The one guy in the world (at the time) who could stand up to the Hulk and fight him pretty evenly. All of a sudden, the Hulk wasn’t this unstoppable monster. Seeing him get knocked around by this dashing, handsome blonde gave him some vulnerability. Not just that, the fight acted as a jumping point for an ongoing feud between the Hulk and Thor that would add some much needed levity to the character throughout his future appearances in the franchise.

The most important thing Joss Whedon does with this Hulk in The Avenger’s is give us moments to laugh, and laugh with him. I still remember the two biggest laughs in the cinema the first time I saw the movie.

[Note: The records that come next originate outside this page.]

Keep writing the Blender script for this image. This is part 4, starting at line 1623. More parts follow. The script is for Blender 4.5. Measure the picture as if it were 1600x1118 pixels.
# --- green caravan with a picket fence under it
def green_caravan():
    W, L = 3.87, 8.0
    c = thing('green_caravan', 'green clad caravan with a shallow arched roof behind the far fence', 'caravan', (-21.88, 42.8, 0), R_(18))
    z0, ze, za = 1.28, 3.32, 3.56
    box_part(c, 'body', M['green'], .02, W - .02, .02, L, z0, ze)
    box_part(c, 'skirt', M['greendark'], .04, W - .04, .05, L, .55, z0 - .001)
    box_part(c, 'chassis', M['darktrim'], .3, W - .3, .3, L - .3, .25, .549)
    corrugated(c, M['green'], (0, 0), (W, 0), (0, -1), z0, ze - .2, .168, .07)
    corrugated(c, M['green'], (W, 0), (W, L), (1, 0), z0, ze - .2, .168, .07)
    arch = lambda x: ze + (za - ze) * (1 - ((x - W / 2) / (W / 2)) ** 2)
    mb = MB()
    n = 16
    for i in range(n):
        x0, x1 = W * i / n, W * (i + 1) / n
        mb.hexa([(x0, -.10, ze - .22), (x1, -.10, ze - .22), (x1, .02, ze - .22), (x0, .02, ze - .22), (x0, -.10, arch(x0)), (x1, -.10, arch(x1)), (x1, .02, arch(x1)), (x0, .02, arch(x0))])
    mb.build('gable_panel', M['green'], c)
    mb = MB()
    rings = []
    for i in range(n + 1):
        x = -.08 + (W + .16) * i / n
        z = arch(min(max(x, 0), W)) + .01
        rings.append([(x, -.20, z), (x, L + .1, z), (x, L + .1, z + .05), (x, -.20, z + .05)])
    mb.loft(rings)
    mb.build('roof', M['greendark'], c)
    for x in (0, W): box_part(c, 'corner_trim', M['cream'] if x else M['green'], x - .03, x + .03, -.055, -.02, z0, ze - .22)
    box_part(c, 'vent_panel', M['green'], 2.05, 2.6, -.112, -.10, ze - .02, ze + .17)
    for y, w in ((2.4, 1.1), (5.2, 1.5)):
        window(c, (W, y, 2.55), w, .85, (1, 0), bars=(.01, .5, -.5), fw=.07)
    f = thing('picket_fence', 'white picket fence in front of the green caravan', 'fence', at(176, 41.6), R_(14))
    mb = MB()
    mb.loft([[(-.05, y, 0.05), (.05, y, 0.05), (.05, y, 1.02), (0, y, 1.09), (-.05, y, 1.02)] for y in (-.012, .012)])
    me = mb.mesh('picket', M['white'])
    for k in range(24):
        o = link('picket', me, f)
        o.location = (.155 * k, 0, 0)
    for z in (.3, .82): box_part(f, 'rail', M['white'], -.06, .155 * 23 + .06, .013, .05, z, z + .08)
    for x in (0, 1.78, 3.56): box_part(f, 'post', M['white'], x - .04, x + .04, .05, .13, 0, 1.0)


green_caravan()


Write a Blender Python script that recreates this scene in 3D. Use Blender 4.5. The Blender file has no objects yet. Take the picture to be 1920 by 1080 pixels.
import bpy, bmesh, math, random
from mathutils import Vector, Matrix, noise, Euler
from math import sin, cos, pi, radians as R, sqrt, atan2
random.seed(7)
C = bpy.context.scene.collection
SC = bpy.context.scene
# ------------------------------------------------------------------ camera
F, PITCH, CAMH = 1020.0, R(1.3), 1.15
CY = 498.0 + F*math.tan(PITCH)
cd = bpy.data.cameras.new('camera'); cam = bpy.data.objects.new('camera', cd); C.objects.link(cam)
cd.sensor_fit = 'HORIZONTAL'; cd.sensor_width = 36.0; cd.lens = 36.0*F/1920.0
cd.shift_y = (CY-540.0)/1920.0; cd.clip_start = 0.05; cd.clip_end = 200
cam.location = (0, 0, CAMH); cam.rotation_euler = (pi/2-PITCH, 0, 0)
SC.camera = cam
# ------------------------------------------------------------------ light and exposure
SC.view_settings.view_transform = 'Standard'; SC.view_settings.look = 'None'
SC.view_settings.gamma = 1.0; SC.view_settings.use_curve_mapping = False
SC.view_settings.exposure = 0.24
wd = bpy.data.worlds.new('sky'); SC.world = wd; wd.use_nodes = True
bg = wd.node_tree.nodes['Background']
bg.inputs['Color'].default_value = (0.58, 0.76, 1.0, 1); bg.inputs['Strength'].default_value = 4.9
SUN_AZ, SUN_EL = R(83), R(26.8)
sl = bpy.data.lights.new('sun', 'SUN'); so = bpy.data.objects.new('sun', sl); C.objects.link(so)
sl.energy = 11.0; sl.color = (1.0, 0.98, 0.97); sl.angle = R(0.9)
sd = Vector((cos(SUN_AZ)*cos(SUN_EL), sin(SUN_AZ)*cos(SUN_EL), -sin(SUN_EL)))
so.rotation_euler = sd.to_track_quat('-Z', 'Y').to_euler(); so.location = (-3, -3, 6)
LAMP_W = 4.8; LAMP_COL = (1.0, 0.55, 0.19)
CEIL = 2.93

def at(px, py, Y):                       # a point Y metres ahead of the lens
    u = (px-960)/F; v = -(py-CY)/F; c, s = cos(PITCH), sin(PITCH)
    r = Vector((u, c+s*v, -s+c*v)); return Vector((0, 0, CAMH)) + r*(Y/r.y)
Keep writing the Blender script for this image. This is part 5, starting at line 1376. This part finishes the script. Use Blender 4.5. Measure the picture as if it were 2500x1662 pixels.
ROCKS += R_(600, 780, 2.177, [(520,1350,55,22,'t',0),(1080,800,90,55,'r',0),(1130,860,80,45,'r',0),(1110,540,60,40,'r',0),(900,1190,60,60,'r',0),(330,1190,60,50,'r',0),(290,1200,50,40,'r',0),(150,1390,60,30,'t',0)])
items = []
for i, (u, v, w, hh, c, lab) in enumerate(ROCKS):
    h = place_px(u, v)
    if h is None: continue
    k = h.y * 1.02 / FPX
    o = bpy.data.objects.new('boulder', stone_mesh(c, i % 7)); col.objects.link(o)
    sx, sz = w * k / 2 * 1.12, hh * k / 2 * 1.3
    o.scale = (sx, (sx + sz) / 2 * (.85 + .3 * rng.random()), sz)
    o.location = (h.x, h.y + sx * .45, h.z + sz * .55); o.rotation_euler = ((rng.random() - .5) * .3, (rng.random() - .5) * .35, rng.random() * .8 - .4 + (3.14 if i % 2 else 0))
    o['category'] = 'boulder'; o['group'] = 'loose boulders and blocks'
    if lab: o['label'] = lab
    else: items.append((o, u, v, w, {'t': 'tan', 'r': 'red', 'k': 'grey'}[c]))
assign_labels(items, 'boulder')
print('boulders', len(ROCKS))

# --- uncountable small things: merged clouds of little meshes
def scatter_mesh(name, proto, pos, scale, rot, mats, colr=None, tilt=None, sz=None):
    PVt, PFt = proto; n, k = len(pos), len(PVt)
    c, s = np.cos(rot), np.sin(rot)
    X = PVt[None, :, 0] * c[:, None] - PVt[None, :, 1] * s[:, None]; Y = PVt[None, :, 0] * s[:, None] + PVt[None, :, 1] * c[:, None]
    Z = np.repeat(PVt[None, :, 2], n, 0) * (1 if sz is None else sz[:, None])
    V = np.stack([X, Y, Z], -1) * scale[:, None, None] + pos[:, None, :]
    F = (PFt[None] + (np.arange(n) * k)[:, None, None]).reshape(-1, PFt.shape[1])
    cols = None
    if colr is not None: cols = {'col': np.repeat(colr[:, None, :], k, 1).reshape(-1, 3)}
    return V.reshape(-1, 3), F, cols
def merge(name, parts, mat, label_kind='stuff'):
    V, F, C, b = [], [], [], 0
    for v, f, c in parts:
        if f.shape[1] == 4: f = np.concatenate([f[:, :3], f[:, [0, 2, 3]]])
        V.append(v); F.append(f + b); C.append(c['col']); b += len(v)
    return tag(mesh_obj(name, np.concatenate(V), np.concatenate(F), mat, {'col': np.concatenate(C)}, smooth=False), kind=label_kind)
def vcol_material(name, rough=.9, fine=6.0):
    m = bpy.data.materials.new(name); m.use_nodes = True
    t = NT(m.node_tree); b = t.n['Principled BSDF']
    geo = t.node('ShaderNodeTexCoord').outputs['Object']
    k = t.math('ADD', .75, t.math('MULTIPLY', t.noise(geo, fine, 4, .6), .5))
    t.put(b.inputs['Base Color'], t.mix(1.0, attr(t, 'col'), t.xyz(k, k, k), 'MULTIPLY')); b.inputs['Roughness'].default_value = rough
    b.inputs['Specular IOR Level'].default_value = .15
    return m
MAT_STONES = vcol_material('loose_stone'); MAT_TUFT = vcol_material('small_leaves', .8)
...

One was the Hulk punching Thor off screen, the other was the very cathartic beat down of Loki at the movie’s climax. They finally gave us a reason to laugh with the Hulk instead of just crying with him.

The Avengers (2012)

Conclusions

The 2008 Hulk always felt like a villain in his own movie. The saving grace of the whole thing being Tim Roth and William Hurt’s comically over the top villainy that overcompensate for all the horrendous stuff the Hulk is doing throughout. While the Hulk as an antagonist never stopped being a thing as the MCU rolled on, the later movies gave him more humanity, more likeability and made him more fun.

Turning Banner and the Hulk into a supporting character throughout a number of future MCU movies was the smartest move their could have made. I’m really looking forward to whatever resolution comes from the little character arc him and Banner have been on throughout Infinity War and Endgame. It’s amazing that, after watching 2012’s Hulk, the character could make such a dramatic turnaround that he is one of the characters I want to see the most in a film with a cast of thousands.